Monday, March 07, 2005
Michael Jackson on American Beer
The British beer journalist, not the pop singer.
The British beer journalist, not the pop singer.
This year, Jackson's tasting will focus on gold medal beers - award winners at the Great American Beer Festival and the World Beer Championships. It's a sign of Philadelphia's increasing thirst for quality beer that he had no problem finding a healthy variety of local award-winners to match against out-of-towners. Among them: Triumph Keller from New Hope, Iron Hill Russian Imperial Stout from Newark, Del., and Nodding Head Grog from Center City.
"The original proposal for the tasting was to include some gold-medal beers from Europe," Jackson said. "But I didn't feel the winners from European contests stood up to the Americans. The European competitions are so boring. The brewers are very conservative. They tend to look for beers that are, quote-unquote, well-balanced. They give awards to very neutral, boring beers...
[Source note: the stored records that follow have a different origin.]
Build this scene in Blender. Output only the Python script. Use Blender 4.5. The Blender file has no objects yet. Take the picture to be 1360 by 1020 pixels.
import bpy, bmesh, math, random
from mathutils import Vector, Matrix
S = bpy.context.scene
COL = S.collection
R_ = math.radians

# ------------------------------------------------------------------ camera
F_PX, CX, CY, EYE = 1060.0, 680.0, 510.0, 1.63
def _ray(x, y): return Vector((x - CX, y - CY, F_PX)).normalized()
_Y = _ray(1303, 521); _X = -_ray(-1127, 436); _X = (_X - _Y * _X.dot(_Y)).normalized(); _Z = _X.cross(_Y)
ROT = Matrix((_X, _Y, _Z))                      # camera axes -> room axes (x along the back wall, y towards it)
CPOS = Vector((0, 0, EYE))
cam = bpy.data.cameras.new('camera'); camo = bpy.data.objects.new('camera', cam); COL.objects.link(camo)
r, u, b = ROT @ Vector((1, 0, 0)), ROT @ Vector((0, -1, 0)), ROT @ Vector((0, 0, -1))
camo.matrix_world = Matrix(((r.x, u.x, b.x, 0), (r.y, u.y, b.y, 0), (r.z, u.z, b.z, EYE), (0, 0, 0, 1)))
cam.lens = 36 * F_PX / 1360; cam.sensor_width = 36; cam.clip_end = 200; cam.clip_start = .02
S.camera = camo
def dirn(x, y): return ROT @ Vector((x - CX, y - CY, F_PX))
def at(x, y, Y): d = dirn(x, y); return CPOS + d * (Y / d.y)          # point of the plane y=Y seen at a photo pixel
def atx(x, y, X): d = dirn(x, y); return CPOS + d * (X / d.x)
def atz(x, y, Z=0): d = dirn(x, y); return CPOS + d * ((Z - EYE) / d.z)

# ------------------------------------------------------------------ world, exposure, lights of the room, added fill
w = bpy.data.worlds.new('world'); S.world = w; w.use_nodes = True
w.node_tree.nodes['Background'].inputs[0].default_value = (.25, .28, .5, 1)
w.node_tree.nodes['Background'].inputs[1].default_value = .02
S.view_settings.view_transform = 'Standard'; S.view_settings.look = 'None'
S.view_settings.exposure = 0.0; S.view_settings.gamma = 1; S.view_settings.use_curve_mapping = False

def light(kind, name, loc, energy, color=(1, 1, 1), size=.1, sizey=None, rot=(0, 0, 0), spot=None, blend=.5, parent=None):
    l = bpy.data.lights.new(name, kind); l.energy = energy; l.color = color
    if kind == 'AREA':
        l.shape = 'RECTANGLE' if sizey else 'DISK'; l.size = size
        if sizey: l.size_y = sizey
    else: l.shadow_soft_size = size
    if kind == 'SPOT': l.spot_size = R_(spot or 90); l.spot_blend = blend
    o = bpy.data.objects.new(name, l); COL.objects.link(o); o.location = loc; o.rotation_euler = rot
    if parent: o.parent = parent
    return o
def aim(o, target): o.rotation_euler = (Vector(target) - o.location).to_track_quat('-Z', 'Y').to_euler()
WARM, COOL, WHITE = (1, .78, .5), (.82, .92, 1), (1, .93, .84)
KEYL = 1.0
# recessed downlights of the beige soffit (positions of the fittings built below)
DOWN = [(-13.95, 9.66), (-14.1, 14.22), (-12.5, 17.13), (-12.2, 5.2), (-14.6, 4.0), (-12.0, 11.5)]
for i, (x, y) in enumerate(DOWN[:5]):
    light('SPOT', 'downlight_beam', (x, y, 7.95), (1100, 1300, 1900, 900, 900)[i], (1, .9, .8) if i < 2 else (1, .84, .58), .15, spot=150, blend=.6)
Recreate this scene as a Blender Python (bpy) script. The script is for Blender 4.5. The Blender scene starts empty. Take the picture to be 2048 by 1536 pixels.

"Frankly, it's hard to get Americans to believe that the most interesting selection of beers right now is in the United States."
As U.S. breweries improved over these 15 years, Jackson observed, so have drinkers' tastes.
"There's been a development of a real - well, I hate to use the word - beer geek," Jackson said. "They want more and more authentic, more and more extreme, more and more hoppy beers. There's ever more connoisseurship, ever more zealotry...
"And they very quickly have started to reject things that they thought were good just a few years ago."